**What to do**
Check each line of the material below for the string "from", then report how many lines have it, and nothing else.

**Data shown**
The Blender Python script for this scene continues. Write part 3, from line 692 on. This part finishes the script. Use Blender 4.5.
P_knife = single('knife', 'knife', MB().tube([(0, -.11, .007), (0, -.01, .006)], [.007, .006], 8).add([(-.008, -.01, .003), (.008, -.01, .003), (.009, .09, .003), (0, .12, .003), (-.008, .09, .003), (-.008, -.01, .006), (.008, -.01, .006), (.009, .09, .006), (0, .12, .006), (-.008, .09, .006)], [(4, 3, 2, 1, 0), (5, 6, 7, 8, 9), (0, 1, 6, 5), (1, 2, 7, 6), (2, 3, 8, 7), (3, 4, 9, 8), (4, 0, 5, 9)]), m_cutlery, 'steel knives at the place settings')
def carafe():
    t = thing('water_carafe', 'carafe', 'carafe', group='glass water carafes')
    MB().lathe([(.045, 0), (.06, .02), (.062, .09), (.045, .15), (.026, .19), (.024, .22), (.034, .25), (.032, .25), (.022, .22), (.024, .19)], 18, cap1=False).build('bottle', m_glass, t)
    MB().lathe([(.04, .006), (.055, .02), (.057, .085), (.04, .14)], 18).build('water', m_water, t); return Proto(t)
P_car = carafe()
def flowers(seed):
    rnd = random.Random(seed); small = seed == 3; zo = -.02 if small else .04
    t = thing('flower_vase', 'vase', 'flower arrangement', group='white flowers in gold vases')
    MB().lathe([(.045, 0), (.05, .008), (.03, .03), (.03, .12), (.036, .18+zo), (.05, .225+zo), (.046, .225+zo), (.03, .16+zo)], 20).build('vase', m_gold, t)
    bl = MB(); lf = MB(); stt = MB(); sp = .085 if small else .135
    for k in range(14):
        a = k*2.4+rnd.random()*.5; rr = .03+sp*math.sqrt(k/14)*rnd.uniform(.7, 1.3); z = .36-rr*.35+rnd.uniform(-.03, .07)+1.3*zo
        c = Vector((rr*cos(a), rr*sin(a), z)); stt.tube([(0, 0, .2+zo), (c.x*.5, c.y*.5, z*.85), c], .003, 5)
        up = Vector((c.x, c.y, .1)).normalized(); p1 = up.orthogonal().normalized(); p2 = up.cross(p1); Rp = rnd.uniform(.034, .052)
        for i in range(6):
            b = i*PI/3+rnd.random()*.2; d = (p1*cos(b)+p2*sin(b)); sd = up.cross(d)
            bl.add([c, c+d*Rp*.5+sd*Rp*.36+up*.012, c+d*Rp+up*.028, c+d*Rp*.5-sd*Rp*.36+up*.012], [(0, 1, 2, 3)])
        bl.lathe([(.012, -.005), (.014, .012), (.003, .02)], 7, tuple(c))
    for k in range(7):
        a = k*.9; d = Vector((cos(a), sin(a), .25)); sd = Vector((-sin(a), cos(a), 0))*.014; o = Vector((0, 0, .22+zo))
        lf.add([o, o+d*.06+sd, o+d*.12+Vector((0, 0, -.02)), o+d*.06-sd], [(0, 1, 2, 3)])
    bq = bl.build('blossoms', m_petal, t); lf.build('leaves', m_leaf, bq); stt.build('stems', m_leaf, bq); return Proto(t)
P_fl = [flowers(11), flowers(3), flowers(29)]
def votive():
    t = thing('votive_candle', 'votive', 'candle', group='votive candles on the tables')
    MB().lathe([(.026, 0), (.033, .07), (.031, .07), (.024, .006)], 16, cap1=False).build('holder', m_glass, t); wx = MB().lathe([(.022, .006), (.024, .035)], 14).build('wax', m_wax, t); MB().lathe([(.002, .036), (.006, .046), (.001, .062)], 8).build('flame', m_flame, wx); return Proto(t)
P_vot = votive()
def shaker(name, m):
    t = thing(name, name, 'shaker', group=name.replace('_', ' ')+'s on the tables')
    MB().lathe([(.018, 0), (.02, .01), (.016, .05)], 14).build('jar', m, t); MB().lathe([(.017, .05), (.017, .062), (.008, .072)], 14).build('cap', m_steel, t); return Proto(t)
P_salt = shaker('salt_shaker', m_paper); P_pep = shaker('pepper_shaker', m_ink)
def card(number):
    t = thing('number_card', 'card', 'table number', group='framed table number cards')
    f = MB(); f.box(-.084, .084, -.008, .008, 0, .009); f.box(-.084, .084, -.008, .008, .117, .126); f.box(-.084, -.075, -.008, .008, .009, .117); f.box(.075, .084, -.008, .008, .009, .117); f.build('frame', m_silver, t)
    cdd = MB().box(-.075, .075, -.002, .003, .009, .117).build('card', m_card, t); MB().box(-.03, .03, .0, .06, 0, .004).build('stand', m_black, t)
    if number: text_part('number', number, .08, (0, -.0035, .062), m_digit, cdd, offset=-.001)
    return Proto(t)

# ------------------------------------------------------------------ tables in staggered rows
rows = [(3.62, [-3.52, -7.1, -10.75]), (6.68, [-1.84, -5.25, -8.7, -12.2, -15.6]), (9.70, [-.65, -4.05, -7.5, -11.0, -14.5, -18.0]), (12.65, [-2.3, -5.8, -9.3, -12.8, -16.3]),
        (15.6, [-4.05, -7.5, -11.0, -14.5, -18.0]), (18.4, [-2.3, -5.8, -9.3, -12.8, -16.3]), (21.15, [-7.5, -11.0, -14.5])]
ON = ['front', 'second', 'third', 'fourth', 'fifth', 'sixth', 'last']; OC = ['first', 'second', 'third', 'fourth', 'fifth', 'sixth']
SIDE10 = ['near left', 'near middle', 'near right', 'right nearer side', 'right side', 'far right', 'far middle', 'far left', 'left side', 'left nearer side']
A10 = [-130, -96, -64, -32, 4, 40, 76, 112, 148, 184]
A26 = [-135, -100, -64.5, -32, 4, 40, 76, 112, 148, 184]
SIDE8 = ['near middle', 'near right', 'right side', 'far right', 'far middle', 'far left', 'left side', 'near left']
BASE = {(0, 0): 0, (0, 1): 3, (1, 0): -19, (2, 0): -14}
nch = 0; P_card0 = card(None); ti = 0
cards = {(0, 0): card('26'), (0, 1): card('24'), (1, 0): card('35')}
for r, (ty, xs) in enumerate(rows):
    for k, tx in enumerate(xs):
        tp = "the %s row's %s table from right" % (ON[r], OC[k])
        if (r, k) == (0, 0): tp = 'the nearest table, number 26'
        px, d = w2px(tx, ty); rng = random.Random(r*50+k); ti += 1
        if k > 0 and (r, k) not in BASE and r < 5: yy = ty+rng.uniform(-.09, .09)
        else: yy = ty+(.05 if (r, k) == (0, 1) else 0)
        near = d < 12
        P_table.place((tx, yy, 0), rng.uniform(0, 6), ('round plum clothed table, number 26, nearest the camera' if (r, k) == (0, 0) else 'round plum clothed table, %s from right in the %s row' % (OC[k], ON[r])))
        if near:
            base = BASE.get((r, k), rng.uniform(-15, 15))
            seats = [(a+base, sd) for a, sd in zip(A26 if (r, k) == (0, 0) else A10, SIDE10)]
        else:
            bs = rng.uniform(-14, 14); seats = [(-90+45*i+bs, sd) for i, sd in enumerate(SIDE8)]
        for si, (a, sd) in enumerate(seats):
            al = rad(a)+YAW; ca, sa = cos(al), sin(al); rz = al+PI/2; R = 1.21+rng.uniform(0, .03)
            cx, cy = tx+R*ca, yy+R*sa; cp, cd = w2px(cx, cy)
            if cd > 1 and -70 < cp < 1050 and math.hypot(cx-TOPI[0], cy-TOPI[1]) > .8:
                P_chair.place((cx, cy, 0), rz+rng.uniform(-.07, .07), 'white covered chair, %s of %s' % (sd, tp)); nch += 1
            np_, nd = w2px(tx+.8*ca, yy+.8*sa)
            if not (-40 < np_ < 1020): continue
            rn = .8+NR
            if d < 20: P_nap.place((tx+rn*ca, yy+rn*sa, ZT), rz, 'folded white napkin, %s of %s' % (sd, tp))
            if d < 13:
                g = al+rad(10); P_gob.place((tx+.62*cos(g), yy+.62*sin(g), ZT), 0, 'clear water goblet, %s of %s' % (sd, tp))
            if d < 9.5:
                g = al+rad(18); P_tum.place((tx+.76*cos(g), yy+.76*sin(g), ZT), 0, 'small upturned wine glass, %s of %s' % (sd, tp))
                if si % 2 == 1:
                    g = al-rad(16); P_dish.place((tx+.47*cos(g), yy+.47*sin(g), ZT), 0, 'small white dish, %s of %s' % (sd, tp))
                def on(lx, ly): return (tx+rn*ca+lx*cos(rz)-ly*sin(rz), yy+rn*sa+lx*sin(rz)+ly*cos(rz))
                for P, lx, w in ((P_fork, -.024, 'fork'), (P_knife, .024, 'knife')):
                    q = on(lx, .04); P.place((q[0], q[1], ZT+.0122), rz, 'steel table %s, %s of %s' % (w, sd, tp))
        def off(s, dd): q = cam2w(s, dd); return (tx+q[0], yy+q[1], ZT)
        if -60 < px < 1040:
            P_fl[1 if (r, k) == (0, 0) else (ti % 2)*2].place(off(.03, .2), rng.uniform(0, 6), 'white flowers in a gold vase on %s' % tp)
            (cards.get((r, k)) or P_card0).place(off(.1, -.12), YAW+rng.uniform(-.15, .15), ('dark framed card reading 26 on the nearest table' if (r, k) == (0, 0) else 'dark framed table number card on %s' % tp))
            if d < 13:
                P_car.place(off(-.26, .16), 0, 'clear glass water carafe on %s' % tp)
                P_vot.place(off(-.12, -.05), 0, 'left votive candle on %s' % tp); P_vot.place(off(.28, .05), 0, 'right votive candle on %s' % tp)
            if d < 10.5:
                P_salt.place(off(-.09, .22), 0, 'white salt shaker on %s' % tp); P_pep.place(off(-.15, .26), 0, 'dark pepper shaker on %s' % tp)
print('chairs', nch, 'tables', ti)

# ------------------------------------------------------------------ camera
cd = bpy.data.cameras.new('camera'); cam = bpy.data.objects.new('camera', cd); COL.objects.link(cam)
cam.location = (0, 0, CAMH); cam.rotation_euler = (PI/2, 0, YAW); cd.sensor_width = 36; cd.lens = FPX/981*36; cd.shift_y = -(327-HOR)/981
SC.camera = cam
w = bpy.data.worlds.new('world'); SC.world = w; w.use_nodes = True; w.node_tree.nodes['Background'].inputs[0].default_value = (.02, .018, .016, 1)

**Correct response**
3